The very same year, for example, that Colorado legalized marijuana, the Colorado Senate passed (without a single Republican vote) a ban on trans fats in schools. Are we to believe eating a glazed donut is more harmful than smoking a joint? California has already banned trans fats in restaurants statewide, but now is on the brink of legalizing marijuana statewide come November. Former New York City Mayor Michael Bloomberg supported New York Gov. Andrew Cuomo’s effort to decriminalize marijuana in New York State, while at the same time supporting a ban on extra-large sodas. A 32-ounce Mountain Dew is bad for you, but pot isn’t?

Bennett and Beach supply no answers for this inconsistency, but the answer isn’t exactly a mystery. The push against cigarettes, sugared drinks and transfats reflects a popular culture that venerates health as the supreme good above almost any other value including sexual ethics. But that same liberal ethos has a soft spot for the baby boomers’ favorite illicit drug that brings back fond memories of the 1960s. Pot is, as the authors rightly note, at least as dangerous as any of the perils that the nanny state brigade seeks to outlaw. But since pot smoking is considered an integral part of pop culture coolness, liberal social engineers regard efforts to stop its spread as the preserve of “fascist” killjoys and other liberal piñatas such as religious conservatives.

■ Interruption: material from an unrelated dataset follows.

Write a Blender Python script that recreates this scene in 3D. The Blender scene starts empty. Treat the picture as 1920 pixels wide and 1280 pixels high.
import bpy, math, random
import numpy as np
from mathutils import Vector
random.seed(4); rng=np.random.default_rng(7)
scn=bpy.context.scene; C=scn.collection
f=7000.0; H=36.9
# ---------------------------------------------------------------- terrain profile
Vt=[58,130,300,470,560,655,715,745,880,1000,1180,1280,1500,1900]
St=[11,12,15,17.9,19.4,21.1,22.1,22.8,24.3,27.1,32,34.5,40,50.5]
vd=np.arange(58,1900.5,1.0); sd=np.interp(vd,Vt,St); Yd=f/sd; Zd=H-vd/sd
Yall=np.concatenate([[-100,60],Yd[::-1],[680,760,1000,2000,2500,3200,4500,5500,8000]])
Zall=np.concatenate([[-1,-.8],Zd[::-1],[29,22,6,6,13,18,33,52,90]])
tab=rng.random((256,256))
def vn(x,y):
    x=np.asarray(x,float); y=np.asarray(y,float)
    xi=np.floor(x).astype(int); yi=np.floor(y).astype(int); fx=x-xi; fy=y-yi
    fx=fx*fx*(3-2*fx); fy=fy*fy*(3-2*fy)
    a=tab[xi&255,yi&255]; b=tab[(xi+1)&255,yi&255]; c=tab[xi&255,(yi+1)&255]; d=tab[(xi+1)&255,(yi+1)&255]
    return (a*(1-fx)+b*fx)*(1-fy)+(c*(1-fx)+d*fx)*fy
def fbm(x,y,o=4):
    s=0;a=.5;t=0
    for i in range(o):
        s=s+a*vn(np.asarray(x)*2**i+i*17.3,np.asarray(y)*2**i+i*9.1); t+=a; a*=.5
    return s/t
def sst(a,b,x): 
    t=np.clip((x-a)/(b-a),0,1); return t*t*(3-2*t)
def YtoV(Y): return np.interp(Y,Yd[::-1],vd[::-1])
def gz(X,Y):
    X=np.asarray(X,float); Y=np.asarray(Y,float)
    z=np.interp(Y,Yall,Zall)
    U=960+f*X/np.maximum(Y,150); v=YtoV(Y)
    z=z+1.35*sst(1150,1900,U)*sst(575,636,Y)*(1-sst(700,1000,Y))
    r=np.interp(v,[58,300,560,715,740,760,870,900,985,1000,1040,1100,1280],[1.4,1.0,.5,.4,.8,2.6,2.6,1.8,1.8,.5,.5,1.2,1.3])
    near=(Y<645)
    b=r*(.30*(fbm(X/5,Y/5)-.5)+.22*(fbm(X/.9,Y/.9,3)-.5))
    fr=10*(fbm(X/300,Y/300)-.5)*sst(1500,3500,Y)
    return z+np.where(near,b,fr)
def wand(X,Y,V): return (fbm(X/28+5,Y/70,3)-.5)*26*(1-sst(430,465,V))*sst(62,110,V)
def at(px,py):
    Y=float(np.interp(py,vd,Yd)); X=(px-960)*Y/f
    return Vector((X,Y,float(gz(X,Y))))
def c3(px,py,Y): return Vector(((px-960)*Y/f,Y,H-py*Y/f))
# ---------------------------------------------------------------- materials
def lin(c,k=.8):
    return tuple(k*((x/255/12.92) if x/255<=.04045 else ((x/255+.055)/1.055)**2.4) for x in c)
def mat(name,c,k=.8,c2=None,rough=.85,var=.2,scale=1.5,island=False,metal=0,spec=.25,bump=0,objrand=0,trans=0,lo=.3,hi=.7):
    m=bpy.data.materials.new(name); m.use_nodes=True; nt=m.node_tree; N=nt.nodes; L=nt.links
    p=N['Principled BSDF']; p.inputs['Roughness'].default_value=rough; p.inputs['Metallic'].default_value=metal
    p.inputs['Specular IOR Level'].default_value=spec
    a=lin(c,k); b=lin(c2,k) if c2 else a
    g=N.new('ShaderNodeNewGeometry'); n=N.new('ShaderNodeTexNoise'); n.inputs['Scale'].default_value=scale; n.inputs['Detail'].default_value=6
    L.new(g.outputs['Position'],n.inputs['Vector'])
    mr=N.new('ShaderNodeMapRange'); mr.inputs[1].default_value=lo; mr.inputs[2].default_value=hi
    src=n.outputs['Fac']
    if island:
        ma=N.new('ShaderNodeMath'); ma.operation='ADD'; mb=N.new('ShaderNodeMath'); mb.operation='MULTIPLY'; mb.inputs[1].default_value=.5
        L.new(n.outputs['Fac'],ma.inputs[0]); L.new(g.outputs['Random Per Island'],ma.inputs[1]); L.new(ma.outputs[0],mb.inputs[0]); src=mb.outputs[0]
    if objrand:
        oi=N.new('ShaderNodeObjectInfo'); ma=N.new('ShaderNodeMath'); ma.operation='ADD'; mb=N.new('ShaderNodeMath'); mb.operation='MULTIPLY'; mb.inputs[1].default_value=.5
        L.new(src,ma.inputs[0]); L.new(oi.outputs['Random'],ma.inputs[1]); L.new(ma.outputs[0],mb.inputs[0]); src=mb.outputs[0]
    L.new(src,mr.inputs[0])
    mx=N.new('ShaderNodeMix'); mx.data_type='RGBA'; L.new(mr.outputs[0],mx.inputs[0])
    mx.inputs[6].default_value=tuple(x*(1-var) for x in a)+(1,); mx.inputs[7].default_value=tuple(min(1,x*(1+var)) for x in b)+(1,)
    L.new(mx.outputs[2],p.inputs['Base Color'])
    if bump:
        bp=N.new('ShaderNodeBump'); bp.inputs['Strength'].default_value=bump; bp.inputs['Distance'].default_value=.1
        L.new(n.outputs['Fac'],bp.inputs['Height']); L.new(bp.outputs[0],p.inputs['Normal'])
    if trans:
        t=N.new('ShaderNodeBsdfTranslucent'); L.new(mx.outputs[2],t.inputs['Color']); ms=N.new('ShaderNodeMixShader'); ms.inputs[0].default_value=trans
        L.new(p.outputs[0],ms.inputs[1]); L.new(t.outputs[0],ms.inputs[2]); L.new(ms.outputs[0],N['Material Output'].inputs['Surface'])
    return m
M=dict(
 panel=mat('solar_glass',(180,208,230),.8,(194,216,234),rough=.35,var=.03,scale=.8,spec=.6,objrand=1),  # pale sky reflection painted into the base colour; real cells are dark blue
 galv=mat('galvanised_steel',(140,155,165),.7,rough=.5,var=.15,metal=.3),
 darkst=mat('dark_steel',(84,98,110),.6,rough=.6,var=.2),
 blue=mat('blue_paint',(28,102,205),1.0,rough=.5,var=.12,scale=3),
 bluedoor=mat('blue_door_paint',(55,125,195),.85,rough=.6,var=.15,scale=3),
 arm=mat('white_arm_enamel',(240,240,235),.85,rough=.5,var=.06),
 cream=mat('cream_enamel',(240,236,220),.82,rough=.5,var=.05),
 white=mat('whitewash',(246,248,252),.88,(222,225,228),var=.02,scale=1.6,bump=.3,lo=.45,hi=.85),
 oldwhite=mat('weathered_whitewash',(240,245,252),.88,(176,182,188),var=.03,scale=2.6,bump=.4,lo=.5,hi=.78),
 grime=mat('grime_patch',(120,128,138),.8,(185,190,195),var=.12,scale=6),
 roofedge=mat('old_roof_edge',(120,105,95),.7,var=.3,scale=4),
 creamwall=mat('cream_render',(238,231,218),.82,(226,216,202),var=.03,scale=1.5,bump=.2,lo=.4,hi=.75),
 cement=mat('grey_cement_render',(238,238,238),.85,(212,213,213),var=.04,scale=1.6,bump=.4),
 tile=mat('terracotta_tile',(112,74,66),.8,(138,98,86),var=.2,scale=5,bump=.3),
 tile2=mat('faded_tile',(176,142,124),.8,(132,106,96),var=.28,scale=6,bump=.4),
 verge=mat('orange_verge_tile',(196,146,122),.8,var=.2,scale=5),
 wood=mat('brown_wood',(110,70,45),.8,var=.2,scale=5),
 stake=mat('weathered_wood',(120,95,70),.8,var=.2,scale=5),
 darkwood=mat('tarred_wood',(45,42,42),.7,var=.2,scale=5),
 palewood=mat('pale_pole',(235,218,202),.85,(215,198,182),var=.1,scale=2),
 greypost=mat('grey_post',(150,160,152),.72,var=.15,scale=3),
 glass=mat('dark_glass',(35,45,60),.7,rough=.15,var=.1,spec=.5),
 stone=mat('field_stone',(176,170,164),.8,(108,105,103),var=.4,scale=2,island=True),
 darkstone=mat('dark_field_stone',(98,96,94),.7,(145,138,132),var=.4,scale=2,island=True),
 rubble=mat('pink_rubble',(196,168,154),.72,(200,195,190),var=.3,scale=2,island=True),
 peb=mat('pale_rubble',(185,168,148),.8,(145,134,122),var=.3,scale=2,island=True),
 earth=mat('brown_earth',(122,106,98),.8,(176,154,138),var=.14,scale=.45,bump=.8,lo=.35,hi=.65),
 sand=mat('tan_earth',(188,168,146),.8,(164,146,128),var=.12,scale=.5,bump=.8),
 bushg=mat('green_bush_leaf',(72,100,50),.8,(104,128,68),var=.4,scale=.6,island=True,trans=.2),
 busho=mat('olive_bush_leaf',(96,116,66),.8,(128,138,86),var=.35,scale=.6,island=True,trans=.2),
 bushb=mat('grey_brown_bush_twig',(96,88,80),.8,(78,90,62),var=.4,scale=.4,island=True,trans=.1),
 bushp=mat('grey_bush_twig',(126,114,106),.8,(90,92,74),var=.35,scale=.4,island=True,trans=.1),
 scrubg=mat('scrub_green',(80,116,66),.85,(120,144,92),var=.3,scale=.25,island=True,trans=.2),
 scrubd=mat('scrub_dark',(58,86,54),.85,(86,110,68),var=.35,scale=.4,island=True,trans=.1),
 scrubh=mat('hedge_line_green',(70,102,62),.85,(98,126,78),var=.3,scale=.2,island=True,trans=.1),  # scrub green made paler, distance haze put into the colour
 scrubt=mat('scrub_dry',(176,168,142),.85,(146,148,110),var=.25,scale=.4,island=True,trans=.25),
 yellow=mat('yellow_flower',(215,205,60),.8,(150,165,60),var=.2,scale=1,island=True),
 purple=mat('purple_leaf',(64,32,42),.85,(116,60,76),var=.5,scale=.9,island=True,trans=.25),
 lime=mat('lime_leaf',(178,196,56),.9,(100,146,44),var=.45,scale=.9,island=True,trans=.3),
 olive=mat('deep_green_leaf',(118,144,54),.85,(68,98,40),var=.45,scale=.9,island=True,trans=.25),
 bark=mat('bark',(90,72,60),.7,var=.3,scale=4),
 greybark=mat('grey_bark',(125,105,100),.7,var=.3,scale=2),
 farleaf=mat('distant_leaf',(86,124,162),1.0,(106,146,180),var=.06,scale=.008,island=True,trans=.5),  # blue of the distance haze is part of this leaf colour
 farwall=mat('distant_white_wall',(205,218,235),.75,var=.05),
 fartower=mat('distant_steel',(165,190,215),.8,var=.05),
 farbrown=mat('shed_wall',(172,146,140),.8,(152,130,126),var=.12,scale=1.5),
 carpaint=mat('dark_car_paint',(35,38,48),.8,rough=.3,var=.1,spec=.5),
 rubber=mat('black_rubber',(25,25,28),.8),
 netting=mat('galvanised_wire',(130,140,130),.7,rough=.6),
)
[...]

Like many Americans, I am ambivalent about the utility of the war on drugs and think regulation of private vices is a lost cause. But what the liberal drive to legalize marijuana reflects isn’t so much an expression of libertarianism as it is an outright affection for a popular drug. If we are to legalize marijuana, the government should also stop telling Americans what they can eat, drink, or smoke. All the arguments we hear from nanny state advocates about the high cost to the public in terms of health care needed for those who suffer the ill effects of tobacco, sugar, and transfats can also be made about pot. It’s time for liberals to choose. If they want to be free to light up a joint, they should to stop telling other people what they can’t do.